▶ **THE TASK**
Copy out all of the material, matching it word for word.

▶ **RECORDED DATA**
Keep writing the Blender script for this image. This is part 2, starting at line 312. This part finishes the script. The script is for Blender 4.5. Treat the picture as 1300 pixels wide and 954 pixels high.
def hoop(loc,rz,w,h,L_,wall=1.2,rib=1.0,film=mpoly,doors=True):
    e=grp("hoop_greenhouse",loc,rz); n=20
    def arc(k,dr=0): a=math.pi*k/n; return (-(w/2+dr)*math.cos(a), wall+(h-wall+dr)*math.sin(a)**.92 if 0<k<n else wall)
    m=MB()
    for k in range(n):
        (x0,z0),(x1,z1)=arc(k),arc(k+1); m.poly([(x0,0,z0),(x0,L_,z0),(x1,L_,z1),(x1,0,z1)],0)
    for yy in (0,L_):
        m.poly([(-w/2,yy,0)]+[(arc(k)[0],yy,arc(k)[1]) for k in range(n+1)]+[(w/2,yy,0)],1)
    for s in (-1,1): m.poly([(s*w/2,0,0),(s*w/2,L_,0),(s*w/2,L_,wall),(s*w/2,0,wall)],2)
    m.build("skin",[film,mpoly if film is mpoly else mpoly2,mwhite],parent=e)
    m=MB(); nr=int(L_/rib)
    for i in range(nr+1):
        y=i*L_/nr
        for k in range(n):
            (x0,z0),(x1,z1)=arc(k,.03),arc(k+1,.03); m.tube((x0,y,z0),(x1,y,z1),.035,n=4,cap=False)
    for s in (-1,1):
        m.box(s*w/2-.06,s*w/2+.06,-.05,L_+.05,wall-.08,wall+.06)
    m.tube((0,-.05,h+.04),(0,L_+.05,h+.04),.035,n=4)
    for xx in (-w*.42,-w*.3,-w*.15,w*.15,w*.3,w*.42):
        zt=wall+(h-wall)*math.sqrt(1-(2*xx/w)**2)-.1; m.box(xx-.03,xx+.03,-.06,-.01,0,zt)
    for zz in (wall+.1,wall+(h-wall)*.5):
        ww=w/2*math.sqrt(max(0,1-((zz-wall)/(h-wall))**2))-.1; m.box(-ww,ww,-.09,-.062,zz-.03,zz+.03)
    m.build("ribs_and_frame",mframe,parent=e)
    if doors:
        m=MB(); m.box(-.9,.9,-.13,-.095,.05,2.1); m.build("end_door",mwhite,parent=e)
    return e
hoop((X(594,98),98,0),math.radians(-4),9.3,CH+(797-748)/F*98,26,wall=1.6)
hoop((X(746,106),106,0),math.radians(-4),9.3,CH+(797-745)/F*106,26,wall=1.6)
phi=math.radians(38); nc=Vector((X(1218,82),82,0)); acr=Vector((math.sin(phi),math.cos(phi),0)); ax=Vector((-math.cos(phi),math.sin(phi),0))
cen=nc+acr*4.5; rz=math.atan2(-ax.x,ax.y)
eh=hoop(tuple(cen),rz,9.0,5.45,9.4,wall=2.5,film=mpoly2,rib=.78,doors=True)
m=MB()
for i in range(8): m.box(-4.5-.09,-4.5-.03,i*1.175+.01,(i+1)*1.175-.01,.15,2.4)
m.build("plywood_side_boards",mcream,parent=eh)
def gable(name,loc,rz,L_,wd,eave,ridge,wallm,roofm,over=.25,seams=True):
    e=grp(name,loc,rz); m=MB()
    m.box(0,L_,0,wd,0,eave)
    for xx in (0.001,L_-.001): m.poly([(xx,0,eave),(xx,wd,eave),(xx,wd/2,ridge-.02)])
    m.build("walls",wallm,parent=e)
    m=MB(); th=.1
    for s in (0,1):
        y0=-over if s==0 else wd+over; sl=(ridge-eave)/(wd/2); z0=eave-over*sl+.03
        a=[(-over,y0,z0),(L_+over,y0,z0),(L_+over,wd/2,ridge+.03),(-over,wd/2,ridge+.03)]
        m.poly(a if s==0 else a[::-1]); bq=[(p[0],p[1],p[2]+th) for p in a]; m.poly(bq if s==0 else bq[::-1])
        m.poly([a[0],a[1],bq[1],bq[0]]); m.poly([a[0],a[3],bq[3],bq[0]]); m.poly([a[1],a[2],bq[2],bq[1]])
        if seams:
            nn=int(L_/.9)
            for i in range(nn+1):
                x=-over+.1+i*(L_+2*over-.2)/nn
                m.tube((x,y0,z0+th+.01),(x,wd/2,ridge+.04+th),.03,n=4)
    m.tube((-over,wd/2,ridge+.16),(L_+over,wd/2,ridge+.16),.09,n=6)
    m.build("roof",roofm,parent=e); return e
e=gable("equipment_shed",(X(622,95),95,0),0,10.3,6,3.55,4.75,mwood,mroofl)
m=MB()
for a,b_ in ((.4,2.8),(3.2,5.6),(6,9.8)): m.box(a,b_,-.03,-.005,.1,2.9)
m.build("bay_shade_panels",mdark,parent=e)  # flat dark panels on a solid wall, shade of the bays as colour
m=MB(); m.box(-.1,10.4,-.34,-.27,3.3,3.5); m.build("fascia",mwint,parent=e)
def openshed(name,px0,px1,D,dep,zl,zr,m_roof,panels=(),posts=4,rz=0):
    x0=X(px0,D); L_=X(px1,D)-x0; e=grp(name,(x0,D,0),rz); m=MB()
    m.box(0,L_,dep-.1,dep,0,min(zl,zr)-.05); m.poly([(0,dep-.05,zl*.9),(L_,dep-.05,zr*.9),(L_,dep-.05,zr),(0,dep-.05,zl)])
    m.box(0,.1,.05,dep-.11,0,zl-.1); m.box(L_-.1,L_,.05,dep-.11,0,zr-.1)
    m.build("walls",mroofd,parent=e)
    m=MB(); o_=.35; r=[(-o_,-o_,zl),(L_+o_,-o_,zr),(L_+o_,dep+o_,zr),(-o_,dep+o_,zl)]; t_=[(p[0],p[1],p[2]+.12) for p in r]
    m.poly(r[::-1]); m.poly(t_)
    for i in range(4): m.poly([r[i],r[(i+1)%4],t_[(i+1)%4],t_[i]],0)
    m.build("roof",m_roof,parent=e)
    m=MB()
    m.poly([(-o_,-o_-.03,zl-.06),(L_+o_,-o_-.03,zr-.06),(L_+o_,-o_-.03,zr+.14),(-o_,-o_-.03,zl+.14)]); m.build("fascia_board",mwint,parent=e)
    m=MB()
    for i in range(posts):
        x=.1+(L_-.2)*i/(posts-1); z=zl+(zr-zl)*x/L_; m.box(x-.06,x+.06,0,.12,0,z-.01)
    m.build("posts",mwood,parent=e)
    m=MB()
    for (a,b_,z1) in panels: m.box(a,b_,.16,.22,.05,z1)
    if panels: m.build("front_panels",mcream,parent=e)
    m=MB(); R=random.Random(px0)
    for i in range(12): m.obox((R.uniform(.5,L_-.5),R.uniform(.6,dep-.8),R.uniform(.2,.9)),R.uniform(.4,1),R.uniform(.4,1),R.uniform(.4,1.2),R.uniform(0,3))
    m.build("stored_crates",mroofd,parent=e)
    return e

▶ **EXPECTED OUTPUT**
Keep writing the Blender script for this image. This is part 2, starting at line 312. This part finishes the script. The script is for Blender 4.5. Treat the picture as 1300 pixels wide and 954 pixels high.
def hoop(loc,rz,w,h,L_,wall=1.2,rib=1.0,film=mpoly,doors=True):
    e=grp("hoop_greenhouse",loc,rz); n=20
    def arc(k,dr=0): a=math.pi*k/n; return (-(w/2+dr)*math.cos(a), wall+(h-wall+dr)*math.sin(a)**.92 if 0<k<n else wall)
    m=MB()
    for k in range(n):
        (x0,z0),(x1,z1)=arc(k),arc(k+1); m.poly([(x0,0,z0),(x0,L_,z0),(x1,L_,z1),(x1,0,z1)],0)
    for yy in (0,L_):
        m.poly([(-w/2,yy,0)]+[(arc(k)[0],yy,arc(k)[1]) for k in range(n+1)]+[(w/2,yy,0)],1)
    for s in (-1,1): m.poly([(s*w/2,0,0),(s*w/2,L_,0),(s*w/2,L_,wall),(s*w/2,0,wall)],2)
    m.build("skin",[film,mpoly if film is mpoly else mpoly2,mwhite],parent=e)
    m=MB(); nr=int(L_/rib)
    for i in range(nr+1):
        y=i*L_/nr
        for k in range(n):
            (x0,z0),(x1,z1)=arc(k,.03),arc(k+1,.03); m.tube((x0,y,z0),(x1,y,z1),.035,n=4,cap=False)
    for s in (-1,1):
        m.box(s*w/2-.06,s*w/2+.06,-.05,L_+.05,wall-.08,wall+.06)
    m.tube((0,-.05,h+.04),(0,L_+.05,h+.04),.035,n=4)
    for xx in (-w*.42,-w*.3,-w*.15,w*.15,w*.3,w*.42):
        zt=wall+(h-wall)*math.sqrt(1-(2*xx/w)**2)-.1; m.box(xx-.03,xx+.03,-.06,-.01,0,zt)
    for zz in (wall+.1,wall+(h-wall)*.5):
        ww=w/2*math.sqrt(max(0,1-((zz-wall)/(h-wall))**2))-.1; m.box(-ww,ww,-.09,-.062,zz-.03,zz+.03)
    m.build("ribs_and_frame",mframe,parent=e)
    if doors:
        m=MB(); m.box(-.9,.9,-.13,-.095,.05,2.1); m.build("end_door",mwhite,parent=e)
    return e
hoop((X(594,98),98,0),math.radians(-4),9.3,CH+(797-748)/F*98,26,wall=1.6)
hoop((X(746,106),106,0),math.radians(-4),9.3,CH+(797-745)/F*106,26,wall=1.6)
phi=math.radians(38); nc=Vector((X(1218,82),82,0)); acr=Vector((math.sin(phi),math.cos(phi),0)); ax=Vector((-math.cos(phi),math.sin(phi),0))
cen=nc+acr*4.5; rz=math.atan2(-ax.x,ax.y)
eh=hoop(tuple(cen),rz,9.0,5.45,9.4,wall=2.5,film=mpoly2,rib=.78,doors=True)
m=MB()
for i in range(8): m.box(-4.5-.09,-4.5-.03,i*1.175+.01,(i+1)*1.175-.01,.15,2.4)
m.build("plywood_side_boards",mcream,parent=eh)
def gable(name,loc,rz,L_,wd,eave,ridge,wallm,roofm,over=.25,seams=True):
    e=grp(name,loc,rz); m=MB()
    m.box(0,L_,0,wd,0,eave)
    for xx in (0.001,L_-.001): m.poly([(xx,0,eave),(xx,wd,eave),(xx,wd/2,ridge-.02)])
    m.build("walls",wallm,parent=e)
    m=MB(); th=.1
    for s in (0,1):
        y0=-over if s==0 else wd+over; sl=(ridge-eave)/(wd/2); z0=eave-over*sl+.03
        a=[(-over,y0,z0),(L_+over,y0,z0),(L_+over,wd/2,ridge+.03),(-over,wd/2,ridge+.03)]
        m.poly(a if s==0 else a[::-1]); bq=[(p[0],p[1],p[2]+th) for p in a]; m.poly(bq if s==0 else bq[::-1])
        m.poly([a[0],a[1],bq[1],bq[0]]); m.poly([a[0],a[3],bq[3],bq[0]]); m.poly([a[1],a[2],bq[2],bq[1]])
        if seams:
            nn=int(L_/.9)
            for i in range(nn+1):
                x=-over+.1+i*(L_+2*over-.2)/nn
                m.tube((x,y0,z0+th+.01),(x,wd/2,ridge+.04+th),.03,n=4)
    m.tube((-over,wd/2,ridge+.16),(L_+over,wd/2,ridge+.16),.09,n=6)
    m.build("roof",roofm,parent=e); return e
e=gable("equipment_shed",(X(622,95),95,0),0,10.3,6,3.55,4.75,mwood,mroofl)
m=MB()
for a,b_ in ((.4,2.8),(3.2,5.6),(6,9.8)): m.box(a,b_,-.03,-.005,.1,2.9)
m.build("bay_shade_panels",mdark,parent=e)  # flat dark panels on a solid wall, shade of the bays as colour
m=MB(); m.box(-.1,10.4,-.34,-.27,3.3,3.5); m.build("fascia",mwint,parent=e)
def openshed(name,px0,px1,D,dep,zl,zr,m_roof,panels=(),posts=4,rz=0):
    x0=X(px0,D); L_=X(px1,D)-x0; e=grp(name,(x0,D,0),rz); m=MB()
    m.box(0,L_,dep-.1,dep,0,min(zl,zr)-.05); m.poly([(0,dep-.05,zl*.9),(L_,dep-.05,zr*.9),(L_,dep-.05,zr),(0,dep-.05,zl)])
    m.box(0,.1,.05,dep-.11,0,zl-.1); m.box(L_-.1,L_,.05,dep-.11,0,zr-.1)
    m.build("walls",mroofd,parent=e)
    m=MB(); o_=.35; r=[(-o_,-o_,zl),(L_+o_,-o_,zr),(L_+o_,dep+o_,zr),(-o_,dep+o_,zl)]; t_=[(p[0],p[1],p[2]+.12) for p in r]
    m.poly(r[::-1]); m.poly(t_)
    for i in range(4): m.poly([r[i],r[(i+1)%4],t_[(i+1)%4],t_[i]],0)
    m.build("roof",m_roof,parent=e)
    m=MB()
    m.poly([(-o_,-o_-.03,zl-.06),(L_+o_,-o_-.03,zr-.06),(L_+o_,-o_-.03,zr+.14),(-o_,-o_-.03,zl+.14)]); m.build("fascia_board",mwint,parent=e)
    m=MB()
    for i in range(posts):
        x=.1+(L_-.2)*i/(posts-1); z=zl+(zr-zl)*x/L_; m.box(x-.06,x+.06,0,.12,0,z-.01)
    m.build("posts",mwood,parent=e)
    m=MB()
    for (a,b_,z1) in panels: m.box(a,b_,.16,.22,.05,z1)
    if panels: m.build("front_panels",mcream,parent=e)
    m=MB(); R=random.Random(px0)
    for i in range(12): m.obox((R.uniform(.5,L_-.5),R.uniform(.6,dep-.8),R.uniform(.2,.9)),R.uniform(.4,1),R.uniform(.4,1),R.uniform(.4,1.2),R.uniform(0,3))
    m.build("stored_crates",mroofd,parent=e)
    return e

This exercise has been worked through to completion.